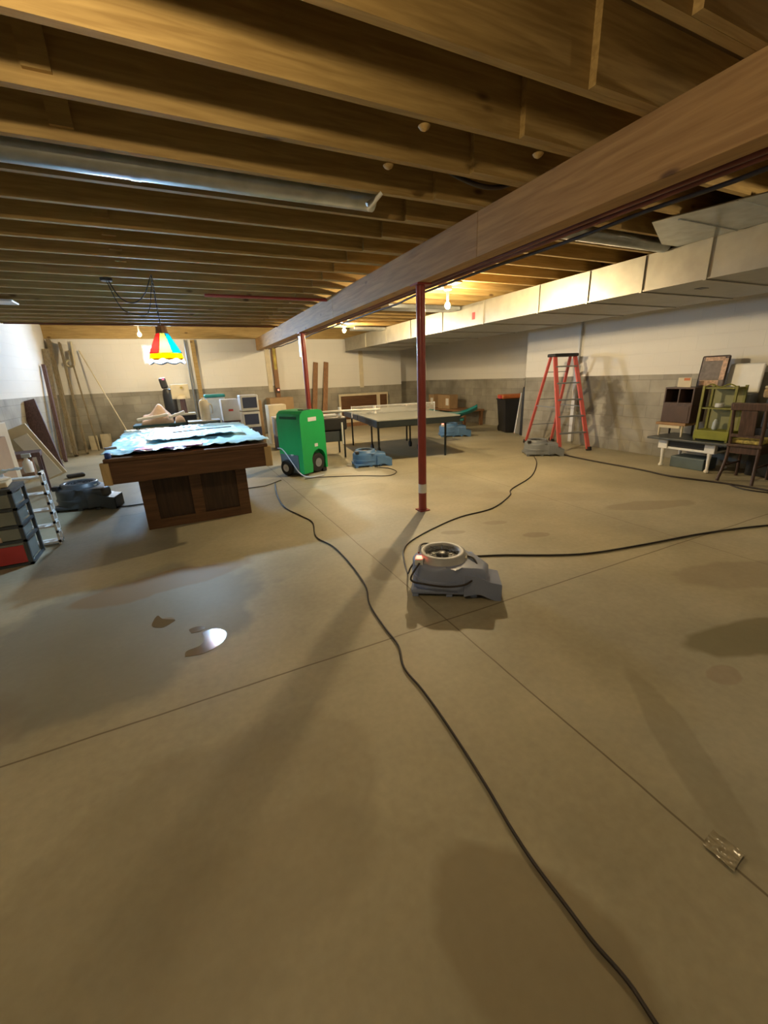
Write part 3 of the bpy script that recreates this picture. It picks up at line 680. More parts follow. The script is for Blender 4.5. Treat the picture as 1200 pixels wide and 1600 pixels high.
# right face has an arch cut for its fan outlet: build as ring of quads is avoided, the body is cut with the arch outline
arch_c, arch_r = (0.345, 0.215), 0.155
pl = [(0.0, 0.04), (0.0, 0.88), (0.02, 0.95), (0.07, 0.99), (0.14, 1.0), (DW-0.14, 1.0), (DW-0.06, 0.985), (DW-0.015, 0.94), (DW, 0.87), (DW+0.005, 0.06), (arch_c[0]+arch_r, 0.06)]
for k in range(0, 13):
    a = math.radians(-20 + k*(220/12.0)); pl.append((arch_c[0]+arch_r*math.cos(a), arch_c[1]+arch_r*1.1*math.sin(a)))
pl += [(arch_c[0]-arch_r, 0.04)]
b = MB(); b.prism(pl, 0.0, 0.10, mt, 0.0); b.build('front_shell', 'green', t, 30)
pl2 = [(0.0, 0.30), (0.0, 0.88), (0.02, 0.95), (0.07, 0.99), (0.14, 1.0), (DW-0.14, 1.0), (DW-0.06, 0.985), (DW-0.015, 0.94), (DW, 0.87), (DW, 0.30)]
MB().prism(pl2, 0.1005, DD, mt, 0.0).build('body', 'green', t, 30)
MB().b2(0.0, DW-0.01, 0.101, DD-0.02, 0.03, 0.299, 0.01).build('lower_panel', 'greyg', t)
MB().b2(-0.006, -0.0005, 0.07, DD-0.08, 0.875, 0.915).build('handle_slot', plain('dark_green', (0.005, 0.09, 0.035), 0.5), t)
MB().b2(-0.012, -0.0005, 0.10, DD-0.02, 0.035, 0.33, 0.004).build('side_skirt', 'greyg', t)
MB().b2(0.13, 0.28, 0.04, 0.16, 1.0, 1.012, 0.004).build('control_pad', 'black', t)
MB().b2(0.17, 0.35, -0.004, -0.0005, 0.83, 0.89).build('name_plate', 'pale', t)
MB().b2(0.27, 0.34, -0.004, -0.0005, 0.43, 0.48, 0.001).build('round_badge', 'pale', t)
MB().lathe([(0.150, -0.09), (0.150, -0.01), (0.12, 0.0), (0.07, 0.0), (0.06, -0.012), (0.0, -0.012)][:5], (arch_c[0], 0.02, 0.165), 28, rx(PI/2)).build('tyre', 'rubber', t, 40)
MB().lathe([(0.07, -0.02), (0.07, 0.006), (0.03, 0.012)], (arch_c[0], 0.02, 0.165), 20, rx(PI/2)).build('wheel_hub', 'mid_grey', t, 40)
MB().b2(arch_c[0]-0.15, DW-0.02, 0.11, 0.14, 0.03, 0.35).build('wheel_well', 'black', t)
o = MB().lathe([(0.06, 0), (0.118, 0.004), (0.125, 0.02), (0.125, 0.05), (0.118, 0.062)], (-0.075, 0.33, 0.125), 28, ry(PI/2)).build('tyre', 'rubber', t, 40)
MB().lathe([(0.058, 0.0), (0.065, 0.01), (0.03, 0.02), (0.028, 0.0), (0.015, -0.01)], (-0.08, 0.33, 0.125), 18, ry(PI/2)).build('wheel_hub', 'pale', t, 40)
MB().b2(-0.012, -0.002, 0.20, 0.26, 0.305, 0.335, 0.003).build('drain_fitting', 'white', t)
MB().tube([(-0.03, 0.52, 0.42), (-0.035, 0.40, 0.40), (-0.04, 0.22, 0.22), (-0.05, 0.05, 0.06), (-0.02, -0.10, 0.012), (0.12, -0.18, 0.010), (0.22, -0.2, 0.010)], 0.009, 8, smooth=8).build('drain_hose', 'pale', t, 60)
MB().b2(DW-0.10, DW-0.02, 0.01, 0.09, 0.0, 0.06).build('foot', 'black', t)
MB().b2(0.02, 0.10, 0.02, 0.10, 0.0, 0.05).build('foot', 'black', t)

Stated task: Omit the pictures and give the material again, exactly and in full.

Task result:
Write part 3 of the bpy script that recreates this picture. It picks up at line 680. More parts follow. The script is for Blender 4.5. Treat the picture as 1200 pixels wide and 1600 pixels high.
# right face has an arch cut for its fan outlet: build as ring of quads is avoided, the body is cut with the arch outline
arch_c, arch_r = (0.345, 0.215), 0.155
pl = [(0.0, 0.04), (0.0, 0.88), (0.02, 0.95), (0.07, 0.99), (0.14, 1.0), (DW-0.14, 1.0), (DW-0.06, 0.985), (DW-0.015, 0.94), (DW, 0.87), (DW+0.005, 0.06), (arch_c[0]+arch_r, 0.06)]
for k in range(0, 13):
    a = math.radians(-20 + k*(220/12.0)); pl.append((arch_c[0]+arch_r*math.cos(a), arch_c[1]+arch_r*1.1*math.sin(a)))
pl += [(arch_c[0]-arch_r, 0.04)]
b = MB(); b.prism(pl, 0.0, 0.10, mt, 0.0); b.build('front_shell', 'green', t, 30)
pl2 = [(0.0, 0.30), (0.0, 0.88), (0.02, 0.95), (0.07, 0.99), (0.14, 1.0), (DW-0.14, 1.0), (DW-0.06, 0.985), (DW-0.015, 0.94), (DW, 0.87), (DW, 0.30)]
MB().prism(pl2, 0.1005, DD, mt, 0.0).build('body', 'green', t, 30)
MB().b2(0.0, DW-0.01, 0.101, DD-0.02, 0.03, 0.299, 0.01).build('lower_panel', 'greyg', t)
MB().b2(-0.006, -0.0005, 0.07, DD-0.08, 0.875, 0.915).build('handle_slot', plain('dark_green', (0.005, 0.09, 0.035), 0.5), t)
MB().b2(-0.012, -0.0005, 0.10, DD-0.02, 0.035, 0.33, 0.004).build('side_skirt', 'greyg', t)
MB().b2(0.13, 0.28, 0.04, 0.16, 1.0, 1.012, 0.004).build('control_pad', 'black', t)
MB().b2(0.17, 0.35, -0.004, -0.0005, 0.83, 0.89).build('name_plate', 'pale', t)
MB().b2(0.27, 0.34, -0.004, -0.0005, 0.43, 0.48, 0.001).build('round_badge', 'pale', t)
MB().lathe([(0.150, -0.09), (0.150, -0.01), (0.12, 0.0), (0.07, 0.0), (0.06, -0.012), (0.0, -0.012)][:5], (arch_c[0], 0.02, 0.165), 28, rx(PI/2)).build('tyre', 'rubber', t, 40)
MB().lathe([(0.07, -0.02), (0.07, 0.006), (0.03, 0.012)], (arch_c[0], 0.02, 0.165), 20, rx(PI/2)).build('wheel_hub', 'mid_grey', t, 40)
MB().b2(arch_c[0]-0.15, DW-0.02, 0.11, 0.14, 0.03, 0.35).build('wheel_well', 'black', t)
o = MB().lathe([(0.06, 0), (0.118, 0.004), (0.125, 0.02), (0.125, 0.05), (0.118, 0.062)], (-0.075, 0.33, 0.125), 28, ry(PI/2)).build('tyre', 'rubber', t, 40)
MB().lathe([(0.058, 0.0), (0.065, 0.01), (0.03, 0.02), (0.028, 0.0), (0.015, -0.01)], (-0.08, 0.33, 0.125), 18, ry(PI/2)).build('wheel_hub', 'pale', t, 40)
MB().b2(-0.012, -0.002, 0.20, 0.26, 0.305, 0.335, 0.003).build('drain_fitting', 'white', t)
MB().tube([(-0.03, 0.52, 0.42), (-0.035, 0.40, 0.40), (-0.04, 0.22, 0.22), (-0.05, 0.05, 0.06), (-0.02, -0.10, 0.012), (0.12, -0.18, 0.010), (0.22, -0.2, 0.010)], 0.009, 8, smooth=8).build('drain_hose', 'pale', t, 60)
MB().b2(DW-0.10, DW-0.02, 0.01, 0.09, 0.0, 0.06).build('foot', 'black', t)
MB().b2(0.02, 0.10, 0.02, 0.10, 0.0, 0.05).build('foot', 'black', t)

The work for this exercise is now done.